PROBLEM DESCRIPTION
Stop at the line containing "CAM = -ray(700, 1633)*4.4": repeat exactly every line of the entries below from the first up to it, plus that line, with pictures omitted.

DATA SHOWN
[start]
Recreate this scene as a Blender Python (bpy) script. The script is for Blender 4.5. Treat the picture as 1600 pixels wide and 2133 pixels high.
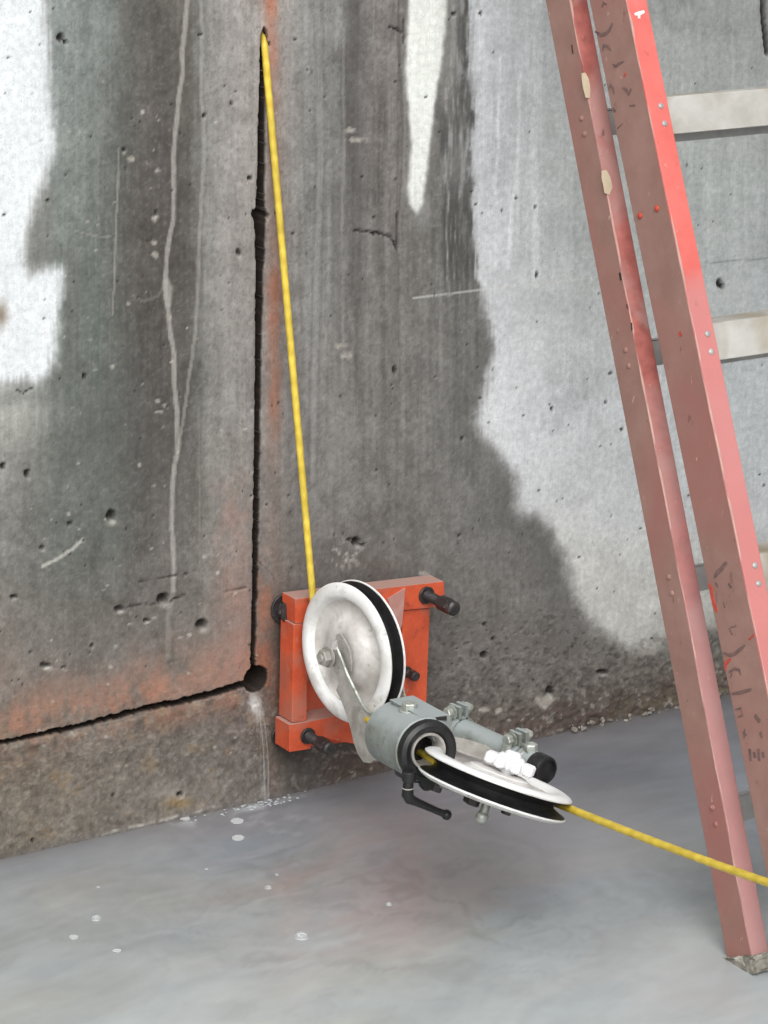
import bpy, bmesh, math, random
import numpy as np
from mathutils import Vector, Matrix

random.seed(5)
for o in list(bpy.data.objects): bpy.data.objects.remove(o)
S = bpy.context.scene
COL = S.collection
PI = math.pi

# ------------------------------------------------------------------ camera
FPX = 6000.0; IW, IH = 1600.0, 2133.0
pt, ro, hd = math.radians(16.68), math.radians(1.19), math.radians(33.6)
FW = np.array([math.sin(hd)*math.cos(pt), math.cos(hd)*math.cos(pt), -math.sin(pt)])
R0 = np.array([math.cos(hd), -math.sin(hd), 0.0]); U0 = np.cross(R0, FW)
RT = R0*math.cos(ro)+U0*math.sin(ro); UP = -R0*math.sin(ro)+U0*math.cos(ro)

def ray(u, v):
    return RT*((u-IW/2)/FPX) - UP*((v-IH/2)/FPX) + FW
CAM = -ray(700, 1633)*4.4            # the wall's foot below the pulley is the origin

cd = bpy.data.cameras.new("camera"); cam = bpy.data.objects.new("camera", cd); COL.objects.link(cam)
cd.sensor_fit = 'VERTICAL'; cd.sensor_height = 24.0; cd.lens = 24.0*FPX/IH
cd.clip_start = 0.05; cd.clip_end = 500
M = Matrix(((RT[0], UP[0], -FW[0], CAM[0]), (RT[1], UP[1], -FW[1], CAM[1]), (RT[2], UP[2], -FW[2], CAM[2]), (0, 0, 0, 1)))
cam.matrix_world = M
S.camera = cam
S.render.resolution_x, S.render.resolution_y = 768, 1024

# ------------------------------------------------------------------ light
w = bpy.data.worlds.new("World"); S.world = w; w.use_nodes = True
nt = w.node_tree; nt.nodes.clear()
sky = nt.nodes.new('ShaderNodeTexSky'); sky.sky_type = 'NISHITA'; sky.sun_disc = False
sun_dir = Vector((-0.42, -0.72, 0.80)).normalized()        # towards the sun
sky.sun_elevation = math.asin(sun_dir.z); sky.sun_rotation = math.atan2(sun_dir.x, sun_dir.y)
sky.dust_density = 4.0; sky.air_density = 1.0
hs = nt.nodes.new('ShaderNodeHueSaturation'); hs.inputs['Saturation'].default_value = 0.03
bg = nt.nodes.new('ShaderNodeBackground'); bg.inputs['Strength'].default_value = 0.14
out = nt.nodes.new('ShaderNodeOutputWorld')
nt.links.new(sky.outputs[0], hs.inputs['Color']); nt.links.new(hs.outputs[0], bg.inputs[0]); nt.links.new(bg.outputs[0], out.inputs[0])
sd = bpy.data.lights.new("sun", 'SUN'); sd.energy = 1.0; sd.angle = math.radians(42); sd.color = (1.0, 0.985, 0.965)
so = bpy.data.objects.new("sun", sd); COL.objects.link(so); so.location = (3, -4, 8)
so.rotation_euler = sun_dir.to_track_quat('Z', 'Y').to_euler()
S.view_settings.view_transform = 'Standard'; S.view_settings.look = 'None'; S.view_settings.gamma = 1.0
S.view_settings.use_curve_mapping = False
S.view_settings.exposure = 0.33
S.cycles.max_bounces = 6

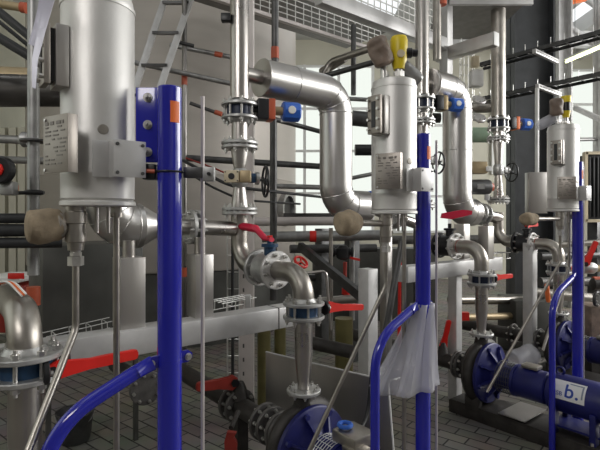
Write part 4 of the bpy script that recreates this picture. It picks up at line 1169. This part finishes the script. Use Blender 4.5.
MB().box(P(464, 316, 4.8), .09, .06, .08, X, Y).build('red_box', 'red', label='small red box behind the stickered pump reducer', cat='box')
pipe('service_pipe', P(556, 245, 5.4), P(606, 242, 5.4), .035, 'rough_steel', 'grey service pipe at the right edge below the ribbed duct')
pipe('service_pipe', P(566, 270, 5.5), P(606, 268, 5.5), .04, 'tan', 'tan service pipe at the right edge behind the last post')
pipe('service_pipe', P(530, 292, 5.5), P(606, 300, 5.5), .06, 'rough_steel', 'thick grey service pipe low at the right edge')
r = thing('red_lever_valve', 'grey valve with upright red lever right of the far blue post', 'valve', P(588, 275, 4.9))
MB().lathe(P(588, 268, 4.9), X, [(-.08, .04), (-.05, .06), (.05, .06), (.08, .04)], 20).build('valve_body', 'flange', r)
lever(r, P(585, 264, 4.85), V((.11, 0, .22)), .26, 'red', .05, side=X)
MB().lathe(P(598, 284, 4.8), X, [(-.06, .05), (-.055, .06), (.06, .06)], 20).build('coupling', 'iron', label='dark coupling with orange stripe at the right edge', cat='coupling')
MB().lathe(P(598, 280, 4.8), X, [(-.05, .035), (.05, .035)], 20).build('orange_coupling', 'brick', label='orange brown coupling at the right edge below the red lever', cat='coupling')
r = thing('round_flange', 'dark bolted flange at the right edge below the orange coupling', 'flange', P(597, 306, 4.6))
flange(r, P(597, 299, 4.6), V((.6, -.8, 0)), .075, .03, 'dark', 6, True)
MB().box(P(598, 325, 4.75), .32, .3, .42, X, Y, b=.01).build('brown_box', 'brown', label='brown box at the right edge behind the far pump', cat='box')
MB().box(V((P(598, 325, 4.75).x, 4.75, .14)), .3, .28, .28, X, Y).build('box_stand', 'iron', label='dark stand under the brown box at the right edge', cat='stand')
lump('orange_tag', P(547.5, 293, 4.1), V((.08, 0, -1)), .17, .02, 'orange', 'orange tag hanging on the far drain tube', 'tag', 12)
lump('plastic_bag', P(523, 357, 4.5), V((1, .3, .2)), .30, .10, 'film', 'crumpled milky plastic bag between the stickered pump and the far pump', 'bag', 14)
pipe('jib_pipe', P(322, 72, 5.6), P(345, 58, 5.3), .05, 'rough_steel', 'grey pipe bend left of the brown wrapped sensor')
MB().tube(bend([P(322, 78, 5.4), P(330, 62, 5.4), P(372, 48, 5.0)], .12, 6), .038, 18).build('return_bend', 'rough_steel', label='bent grey pipe under the gallery left of the yellow sensor', cat='pipe')
pipe('return_pipe', P(325, 76, 5.2), P(378, 61, 4.9), .03, 'dark', 'dark straight pipe below the bent one under the gallery')
pipe('gallery_hanger', P(353.5, 25, 5.4), P(353.5, 95, 5.4), .03, 'dark', 'dark hanger pole below the gallery, left of the yellow sensor', 'pole')
for k, (px, py, qx, qy, d, rr, m, lab) in enumerate((
    (355, 150, 372, 150, 4.2, .05, 'black', 'black valve block left of the middle vessel nameplate'),
    (352, 118, 372, 120, 4.3, .07, 'dark', 'dark motor block left of the middle sight glass'),
    (352, 178, 372, 174, 4.1, .018, 'galv', 'grey cable bundle left of the middle nameplate'),
    (352, 196, 372, 194, 4.3, .03, 'bblue', 'bright blue pipe left of the middle vessel bottom'),
    (300, 96, 372, 100, 6.5, .03, 'galv', 'far grey tube under the conical cladding'),
    (430, 118, 440, 118, 4.8, .05, 'dark', 'dark block right of the middle blue post top'))):
    pipe('pipe_fitting', P(px, py, d), P(qx, qy, d), rr, m, lab, 'fitting')
# far right truss tubes and far pipes
pipe('roof_brace', P(560, 20, 9.5), P(606, 52, 9.5), .05, 'bright', 'pale roof brace at the far upper right', 'brace')
pipe('roof_brace', P(580, -5, 9.2), P(606, 14, 9.2), .05, 'bright', 'second pale roof brace at the top right corner', 'brace')
pipe('wall_pipe', P(575, 108, 8.6), P(606, 122, 7.8), .05, 'bright', 'pale rising wall pipe right of the far yellow sensor')
pipe('wall_pipe', P(570, 140, 8.8), P(606, 139, 8.8), .03, 'galv', 'thin wall pipe above the ribbed duct')
for k, (px, d, rr, lab) in enumerate(((437, 4.6, .04, 'steel pipe rising to the gallery right of the stack behind the middle vessel'),)):
    MB().tube([P(px, -25, d), P(px, 60, d)], rr, 16).build('gallery_pipe', 'rough_steel', label=lab, cat='pipe')
MB().lathe(P(442, 2, 4.6), UP, [(-.03, .045), (.08, .045)], 18).build('red_sleeve', 'brick', label='red sleeve on the pipe at the top edge above the gallery beam', cat='tape')
basket('cable_basket', P(466, 40, 5.3), P(466, 120, 5.3), X, .14, 8, 'upright wire cable basket behind the grey cross beam', .004, rows=4, walls=.05)
MB().box(P(476, 79, 5.2), .13, .12, .18, X, Y, b=.01).build('white_box', 'white', label='white device box behind the blue knob, left of the brownish stack', cat='box')
MB().box(P(475, 62, 5.2), .08, .08, .12, X, Y, b=.01).build('tan_box', 'cream', label='small cream box above the white device box', cat='box')
MB().lathe(P(478, 135, 5.6), X, [(-.3, .09), (.25, .09)], 20).build('green_duct', mat('green pipe', (.30, .42, .30), 0, .5), label='pale green pipe behind the second cladding', cat='pipe')
for k, (px, py, lab) in enumerate(((479, 100, 'upper bright flange left of the brownish stack'), (479, 118, 'lower bright flange left of the brownish stack'))):
    r = thing('side_flange', lab, 'flange', P(px, py + 3, 5.0)); flange(r, P(px, py, 5.0), V((.1, -.6, .6)), .075, .03, 'flange_lt', 6, True)
pipe('cross_pipe', P(468, 108, 5.3), P(498, 107, 5.2), .06, 'rough_steel', 'short steel cross pipe into the brownish stack')

# dark plant far behind
for px, d, zt_, lab in ((352, 5.2, 1.5, 'dark steel rack leg behind the straight red lever'), (322, 5.6, 1.45, 'dark steel rack leg further back, behind the centre elbow'), (594, 6.2, 1.6, 'dark steel rack leg at the right edge under the ribbed duct'), (420, 6.0, 1.5, 'dark steel rack leg hidden by the middle blue post')):
    q = P(px, 216, d); boxpost(V((q.x, q.y, 0)), 0, zt_, .12, lab, 'dark')
for px, qx, py, d, r_, m, lab in ((290, 376, 249, 5.4, .05, 'dark', 'dark pipe crossing behind the tilted red handwheel'), (300, 376, 278, 5.6, .045, 'dark', 'lower dark pipe behind the bent steel tube'), (540, 612, 256, 6.0, .05, 'dark', 'dark pipe at the right edge behind the upright red lever'), (540, 612, 282, 6.0, .06, 'castgrey', 'grimy pipe at the right edge behind the dark coupling'), (380, 520, 240, 6.2, .06, 'castgrey', 'grimy pipe behind the second beam box posts'), (340, 376, 204, 5.2, .05, 'dark', 'dark pipe just left of the middle vessel bottom')):
    pipe('process_pipe', P(px, py, d), P(qx, py - 1, d + .2), r_, m, lab)
MB().box(V((1.15, 7.4, .6)), 1.9, .5, 1.1, X, Y, b=.01).build('pipe_trench_wall', 'plinth', label='low dark wall far behind the centre reducer and straight red lever', cat='low wall').location.z = 0
MB().box(P(524, 305, 5.55), .42, .5, .62, X, Y, b=.01).build('control_cabinet', 'plinth', label='dark cabinet behind the stickered pump, below the far black flange', cat='cabinet').location.z = .02
# ------------------------------------------------------------------ light and camera
w = bpy.data.worlds.new('World'); S.world = w; w.use_nodes = True
w.node_tree.nodes['Background'].inputs['Color'].default_value = (.95, .97, 1, 1)
w.node_tree.nodes['Background'].inputs['Strength'].default_value = .05
def area(name, loc, target, sx, sy, e, col=(1, 1, 1)):
    l = bpy.data.lights.new(name, 'AREA'); l.shape = 'RECTANGLE'; l.size = sx; l.size_y = sy; l.energy = e; l.color = col
    o = bpy.data.objects.new(name, l); COL.objects.link(o); o.location = loc
    o.rotation_euler = (V(target) - V(loc)).to_track_quat('-Z', 'Y').to_euler(); o['kind'] = 'helper'
area('window_light_right', (8.6, 4.5, 3.6), (0, 3.5, 1.6), 8, 3.0, 460, (1, .99, .97))
area('hall_lamp_front', (-2.2, -2.4, 4.6), (0, 4, 2.2), 2.4, 1.0, 62, (1, .97, .94))
cam = bpy.data.cameras.new('Camera'); co = bpy.data.objects.new('Camera', cam); COL.objects.link(co)
co.location = (0, 0, HC); co.rotation_euler = (math.pi / 2, 0, 0)
cam.sensor_width = 36; cam.lens = 36 * F / 600; cam.shift_y = (HY - 225) / 600; cam.clip_start = .02
S.camera = co
S.view_settings.view_transform = 'Standard'; S.view_settings.look = 'None'
S.view_settings.gamma = 1; S.view_settings.use_curve_mapping = False
S.view_settings.exposure = 0.36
[end]
SOLVED PROBLEM
Recreate this scene as a Blender Python (bpy) script. The script is for Blender 4.5. Treat the picture as 1600 pixels wide and 2133 pixels high.
import bpy, bmesh, math, random
import numpy as np
from mathutils import Vector, Matrix

random.seed(5)
for o in list(bpy.data.objects): bpy.data.objects.remove(o)
S = bpy.context.scene
COL = S.collection
PI = math.pi

# ------------------------------------------------------------------ camera
FPX = 6000.0; IW, IH = 1600.0, 2133.0
pt, ro, hd = math.radians(16.68), math.radians(1.19), math.radians(33.6)
FW = np.array([math.sin(hd)*math.cos(pt), math.cos(hd)*math.cos(pt), -math.sin(pt)])
R0 = np.array([math.cos(hd), -math.sin(hd), 0.0]); U0 = np.cross(R0, FW)
RT = R0*math.cos(ro)+U0*math.sin(ro); UP = -R0*math.sin(ro)+U0*math.cos(ro)

def ray(u, v):
    return RT*((u-IW/2)/FPX) - UP*((v-IH/2)/FPX) + FW
CAM = -ray(700, 1633)*4.4            # the wall's foot below the pulley is the origin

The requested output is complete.